Le pouvoir de transition aura évidemment intérêt, pour se crédibiliser et légitimer son action, à ne pas ignorer les dossiers essentiels, comme par exemple la question des réfugiés et l'extrême concentration des richesses entre les mains des groupes oligarchiques. Il a déjà pris un certain nombre de décisions, opéré des nominations, et mis en place un calendrier électoral qui suggèrent le sérieux de sa volonté d'instaurer la démocratie et de rompre avec certaines habitudes du pouvoir passé (absence de dialogue avec la société civile / corruptionendémique / nomination selon des critères non méritocratiques). Néanmoins, le pouvoir de transition devra associer davantage, dans un cadre de négociation soutenu, les partis politiques à la mise en place de la démocratie. Quant à la communauté internationale, gênée par un putsch qui crée un inconfortable précédent, mais conscient de l'amélioration potentielle qu'il représente, il doit désormais veiller avec vigilance au respect des engagements des autorités de transitions, mettant l'accent sur le calendrier électoral et sur la non-participation des auteurs du putsch à toute élection à venir.
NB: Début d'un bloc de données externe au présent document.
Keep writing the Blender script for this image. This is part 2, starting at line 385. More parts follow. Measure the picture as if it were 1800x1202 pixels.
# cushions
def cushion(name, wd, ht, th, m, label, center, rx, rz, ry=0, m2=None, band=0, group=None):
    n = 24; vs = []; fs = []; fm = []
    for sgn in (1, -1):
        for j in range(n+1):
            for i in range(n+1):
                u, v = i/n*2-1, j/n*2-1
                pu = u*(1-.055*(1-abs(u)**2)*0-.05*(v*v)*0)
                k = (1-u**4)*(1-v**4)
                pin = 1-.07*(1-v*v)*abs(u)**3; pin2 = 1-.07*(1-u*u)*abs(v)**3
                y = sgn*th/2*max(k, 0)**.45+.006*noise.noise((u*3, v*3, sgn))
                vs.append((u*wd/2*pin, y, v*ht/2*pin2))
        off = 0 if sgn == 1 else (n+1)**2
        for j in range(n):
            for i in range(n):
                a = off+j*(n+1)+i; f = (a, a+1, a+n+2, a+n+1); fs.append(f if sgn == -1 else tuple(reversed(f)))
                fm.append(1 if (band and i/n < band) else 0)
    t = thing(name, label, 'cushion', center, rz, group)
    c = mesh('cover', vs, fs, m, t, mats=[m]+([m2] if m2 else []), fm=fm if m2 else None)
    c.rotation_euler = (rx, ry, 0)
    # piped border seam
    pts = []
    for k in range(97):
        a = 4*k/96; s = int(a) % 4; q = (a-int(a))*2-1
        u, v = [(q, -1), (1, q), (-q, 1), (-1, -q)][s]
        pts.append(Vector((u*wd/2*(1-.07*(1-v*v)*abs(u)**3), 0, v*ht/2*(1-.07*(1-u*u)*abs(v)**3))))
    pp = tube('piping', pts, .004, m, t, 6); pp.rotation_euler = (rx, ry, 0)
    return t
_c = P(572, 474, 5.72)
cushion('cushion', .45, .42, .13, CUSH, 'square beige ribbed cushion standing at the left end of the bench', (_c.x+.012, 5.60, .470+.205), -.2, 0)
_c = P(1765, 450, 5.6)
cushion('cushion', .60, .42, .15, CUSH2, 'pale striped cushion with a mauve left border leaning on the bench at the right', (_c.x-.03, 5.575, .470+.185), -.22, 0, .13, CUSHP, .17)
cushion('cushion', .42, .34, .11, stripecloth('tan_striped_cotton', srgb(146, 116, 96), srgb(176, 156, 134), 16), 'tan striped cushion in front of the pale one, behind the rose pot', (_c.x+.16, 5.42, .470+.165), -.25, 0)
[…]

Il en va de la crédibilité même de l'engagement à soutenir la démocratie et à refuser, en principe, tout coup d'État militaire.
La communauté internationale doit aussi soutenir plus vigoureusement le processus de transition démocratique, en particulier en aidant (formation, financement, don de matériel) la CENI, garante de la transparence des futures élections et du travail préalable à l'organisation de ces élections (recensement électoral et mises à jour des listes électorales).Surtout, le nouveau pouvoir devra montrer qu'il n'est pas la prolongation de l'ancien système affublé d'un nouveau masque. La période qui s'ouvre, même si le nouvel homme fort semble contrôler les leviers du pouvoir, sera à l'évidence délicate sinon périlleuse et marquée par l'instabilité d'une inévitable recomposition politique. Cette fragilité ne saurait justifier l'atermoiement d'actes et de symboles très attendus par la société mauritanienne.